Figure 3 shows the time use of fathers and mothers who reside with at least one minor child. The smallest gender differences are among unemployed parents. Continuing a trend that can be seen in the aggregate and among the childless, unemployed fathers spend more of their non-sleep time (approximately 40 minutes) searching for work than unemployed mothers and approximately 45 minutes more on screen time. In turn, unemployed mothers spend more time on nonmarket labor. Unemployed mothers and fathers have the smallest gender differences in caregiving.

fig 3

Working mothers and fathers spend the same amount of total time on work-related and nonmarket labor-related activities, but the balance is different by gender. Working fathers spend more time commuting and on work-related activities while working mothers spend over 50 percent more time on nonmarket labor and direct care. Employed women without children are able to devote roughly 45 minutes more per day to work-related activities than employed women with children. Working fathers have about 20 minutes more of leisure time relative to working mothers.

Parents who are not working spend more time with their children and other household members. Family caregiving constitutes 6.8 (10.7) percent of employed father’s (mother’s) non-sleep time, 12.8 (14.5) percent of unemployed father’s (mother’s) non-sleep time, and 13.3 (20.1) percent of nonparticipant father’s mother’s non-sleep time. Compared to analysis by Jonathan Guryan, Erik Hurst, and Melissa Kearney (2008), which used ATUS diaries pooled from 2003 to 2006, we find that working mothers are spending the same amount of time with their children as in the prior study’s period, but that all fathers and non-working mothers are spending more hours on caregiving activities during the 2013 to 2018 period.

The evidence presented here aligns with recent work on the time use of parents. Previous studies leveraging time use data confirm the trade-off parents must make between allocating time toward work versus direct care. Frank Heiland, Joseph Price, and Riley Wilson (2014) find that employed mothers’ additional hours spent on work reduces the amount of time spent with their children; however, the authors do not find evidence that fathers compensate for lost hours spent on caregiving due to mothers’ time at work. Concerning unemployed parents, other research finds that unemployment is associated with more time spent on caregiving (Bauer and Sonchak 2017; Morrill and Pabilonia 2012).
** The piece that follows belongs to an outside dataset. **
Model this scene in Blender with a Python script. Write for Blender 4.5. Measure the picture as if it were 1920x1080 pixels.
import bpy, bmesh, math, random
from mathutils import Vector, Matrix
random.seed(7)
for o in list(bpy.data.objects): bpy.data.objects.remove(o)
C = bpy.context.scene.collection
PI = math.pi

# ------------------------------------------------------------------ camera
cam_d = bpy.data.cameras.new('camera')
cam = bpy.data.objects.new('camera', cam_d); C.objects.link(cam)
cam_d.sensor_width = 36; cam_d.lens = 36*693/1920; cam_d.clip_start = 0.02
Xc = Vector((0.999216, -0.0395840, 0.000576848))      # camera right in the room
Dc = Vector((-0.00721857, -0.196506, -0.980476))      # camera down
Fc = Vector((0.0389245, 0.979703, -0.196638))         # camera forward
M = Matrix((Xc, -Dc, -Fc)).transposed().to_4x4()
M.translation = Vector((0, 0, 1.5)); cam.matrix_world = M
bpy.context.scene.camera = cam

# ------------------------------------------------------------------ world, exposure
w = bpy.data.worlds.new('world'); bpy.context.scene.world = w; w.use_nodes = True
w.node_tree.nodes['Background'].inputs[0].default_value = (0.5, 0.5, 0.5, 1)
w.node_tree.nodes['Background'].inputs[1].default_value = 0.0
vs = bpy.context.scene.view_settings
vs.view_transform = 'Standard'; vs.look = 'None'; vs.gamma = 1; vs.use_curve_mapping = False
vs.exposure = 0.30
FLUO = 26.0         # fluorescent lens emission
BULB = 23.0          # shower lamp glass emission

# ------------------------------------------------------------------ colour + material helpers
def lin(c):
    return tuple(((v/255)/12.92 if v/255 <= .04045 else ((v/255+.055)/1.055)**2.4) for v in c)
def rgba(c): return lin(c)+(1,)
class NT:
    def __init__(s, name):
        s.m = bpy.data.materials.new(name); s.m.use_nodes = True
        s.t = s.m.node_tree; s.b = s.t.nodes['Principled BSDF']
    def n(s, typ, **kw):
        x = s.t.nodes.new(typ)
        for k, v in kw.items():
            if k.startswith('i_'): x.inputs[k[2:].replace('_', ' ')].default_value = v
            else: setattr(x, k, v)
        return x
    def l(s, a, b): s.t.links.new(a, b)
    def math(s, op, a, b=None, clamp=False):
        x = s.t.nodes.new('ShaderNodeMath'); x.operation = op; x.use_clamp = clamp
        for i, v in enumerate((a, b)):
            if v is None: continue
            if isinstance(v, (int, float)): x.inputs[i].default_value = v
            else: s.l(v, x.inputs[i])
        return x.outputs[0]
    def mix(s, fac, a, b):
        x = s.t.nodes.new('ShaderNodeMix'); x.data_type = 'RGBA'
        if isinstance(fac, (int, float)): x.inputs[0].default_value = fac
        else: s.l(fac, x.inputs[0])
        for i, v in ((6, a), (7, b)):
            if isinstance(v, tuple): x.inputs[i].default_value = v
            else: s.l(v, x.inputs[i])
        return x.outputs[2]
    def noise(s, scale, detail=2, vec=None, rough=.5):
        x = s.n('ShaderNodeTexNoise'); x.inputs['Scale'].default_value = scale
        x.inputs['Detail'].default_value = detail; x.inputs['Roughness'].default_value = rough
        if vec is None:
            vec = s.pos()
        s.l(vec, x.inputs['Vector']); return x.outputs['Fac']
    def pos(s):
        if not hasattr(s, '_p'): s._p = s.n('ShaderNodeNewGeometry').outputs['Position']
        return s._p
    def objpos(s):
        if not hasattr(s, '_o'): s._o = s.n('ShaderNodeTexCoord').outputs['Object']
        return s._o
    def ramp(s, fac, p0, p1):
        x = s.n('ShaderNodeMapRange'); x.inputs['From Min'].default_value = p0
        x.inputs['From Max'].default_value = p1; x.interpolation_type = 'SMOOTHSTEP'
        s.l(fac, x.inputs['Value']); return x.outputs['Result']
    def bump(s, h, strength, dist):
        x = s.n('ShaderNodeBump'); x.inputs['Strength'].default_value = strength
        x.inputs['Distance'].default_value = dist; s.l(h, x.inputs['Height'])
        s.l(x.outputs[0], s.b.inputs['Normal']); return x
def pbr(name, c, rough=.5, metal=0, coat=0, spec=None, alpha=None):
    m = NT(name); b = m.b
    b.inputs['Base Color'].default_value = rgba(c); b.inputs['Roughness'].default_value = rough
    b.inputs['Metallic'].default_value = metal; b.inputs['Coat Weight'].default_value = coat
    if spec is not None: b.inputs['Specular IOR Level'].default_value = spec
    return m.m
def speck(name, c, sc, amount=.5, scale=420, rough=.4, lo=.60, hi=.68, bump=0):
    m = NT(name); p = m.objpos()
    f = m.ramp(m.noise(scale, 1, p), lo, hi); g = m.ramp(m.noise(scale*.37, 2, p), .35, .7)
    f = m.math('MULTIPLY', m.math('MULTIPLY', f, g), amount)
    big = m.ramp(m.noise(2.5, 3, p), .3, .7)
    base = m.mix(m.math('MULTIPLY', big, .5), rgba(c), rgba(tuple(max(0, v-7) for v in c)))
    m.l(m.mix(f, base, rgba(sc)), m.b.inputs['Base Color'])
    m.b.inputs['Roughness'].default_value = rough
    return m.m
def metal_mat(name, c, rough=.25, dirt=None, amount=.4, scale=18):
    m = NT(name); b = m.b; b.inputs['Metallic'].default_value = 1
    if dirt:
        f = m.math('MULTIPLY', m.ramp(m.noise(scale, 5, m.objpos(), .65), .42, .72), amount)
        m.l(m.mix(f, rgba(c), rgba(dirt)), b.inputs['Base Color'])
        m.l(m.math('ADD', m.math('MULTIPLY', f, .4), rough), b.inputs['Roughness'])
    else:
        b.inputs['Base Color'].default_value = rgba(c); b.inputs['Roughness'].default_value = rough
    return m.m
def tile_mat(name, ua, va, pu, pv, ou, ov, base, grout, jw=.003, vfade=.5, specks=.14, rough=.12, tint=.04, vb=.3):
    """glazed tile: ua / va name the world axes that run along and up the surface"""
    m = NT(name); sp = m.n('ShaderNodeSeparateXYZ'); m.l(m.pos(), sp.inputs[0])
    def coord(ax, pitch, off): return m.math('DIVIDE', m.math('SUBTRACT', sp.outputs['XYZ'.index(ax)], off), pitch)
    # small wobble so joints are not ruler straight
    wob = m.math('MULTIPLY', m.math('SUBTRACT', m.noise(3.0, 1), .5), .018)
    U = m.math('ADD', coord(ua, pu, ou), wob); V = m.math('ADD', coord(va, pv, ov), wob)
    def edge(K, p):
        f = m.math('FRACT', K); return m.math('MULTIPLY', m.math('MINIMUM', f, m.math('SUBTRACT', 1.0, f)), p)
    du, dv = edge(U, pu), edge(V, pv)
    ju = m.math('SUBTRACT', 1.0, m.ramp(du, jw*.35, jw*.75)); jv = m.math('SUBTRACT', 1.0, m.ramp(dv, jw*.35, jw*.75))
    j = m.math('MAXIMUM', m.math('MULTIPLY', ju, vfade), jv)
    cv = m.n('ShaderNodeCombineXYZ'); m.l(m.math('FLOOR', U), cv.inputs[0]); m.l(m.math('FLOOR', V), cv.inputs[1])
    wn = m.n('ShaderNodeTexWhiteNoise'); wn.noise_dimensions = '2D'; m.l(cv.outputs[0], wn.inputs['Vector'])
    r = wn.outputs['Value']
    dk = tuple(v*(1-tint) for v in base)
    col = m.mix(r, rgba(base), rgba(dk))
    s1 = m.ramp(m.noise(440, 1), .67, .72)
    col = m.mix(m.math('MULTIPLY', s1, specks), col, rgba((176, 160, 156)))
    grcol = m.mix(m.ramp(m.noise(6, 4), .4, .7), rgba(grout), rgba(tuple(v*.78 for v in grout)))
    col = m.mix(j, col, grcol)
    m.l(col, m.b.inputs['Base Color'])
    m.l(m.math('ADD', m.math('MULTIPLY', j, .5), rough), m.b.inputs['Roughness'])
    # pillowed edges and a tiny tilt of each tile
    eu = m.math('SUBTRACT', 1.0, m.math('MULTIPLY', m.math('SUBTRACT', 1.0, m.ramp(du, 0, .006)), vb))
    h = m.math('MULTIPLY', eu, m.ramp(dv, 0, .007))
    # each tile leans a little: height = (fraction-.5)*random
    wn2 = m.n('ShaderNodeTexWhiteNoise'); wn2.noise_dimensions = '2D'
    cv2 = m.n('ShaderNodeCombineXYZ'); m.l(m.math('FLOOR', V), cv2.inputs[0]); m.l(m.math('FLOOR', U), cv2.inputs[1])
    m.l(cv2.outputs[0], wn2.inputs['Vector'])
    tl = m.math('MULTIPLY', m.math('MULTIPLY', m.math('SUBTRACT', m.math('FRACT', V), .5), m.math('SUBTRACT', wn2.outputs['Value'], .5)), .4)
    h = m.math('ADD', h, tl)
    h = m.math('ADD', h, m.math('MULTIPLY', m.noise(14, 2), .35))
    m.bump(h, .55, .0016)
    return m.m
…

In previous work, we detailed how youth between the ages of 16 and 24 allocate their time between competing commitments of school, work, personal obligations, and leisure. The time-use patterns of prime-age adults, particularly of parents, are distinct. Across age groups, teens and young adults spend the most time on education-related activities while prime-age adults spend the most time on work-related activities. Female youth spend over three times as many hours in an average day on nonmarket labor, such as caregiving, than their male counterparts (Bauer et al. 2019). Among prime-age parents in the same labor force categories, gender differences in nonmarket labor attenuate; but, our analysis does not address at the household level how work and home obligations are balanced across members.

The first Employment Situation Report of 2020 will be released next week, providing the unemployment rate for December 2019. Fully understanding that statistic requires an understanding of how job search interacts with other uses of time. This analysis shows that for some, especially mothers, caregiving and other household obligations reduce the amount of time that can be spent looking for work and working. Hamilton Project policy proposals—from increasing labor demand to investing in child care to supporting two-earner households—would help overcome the specific challenges that come from competing obligations to improve living standards.

[1] For additional technical documentation, please see “Employment, Education, and the Time Use of American Youth.”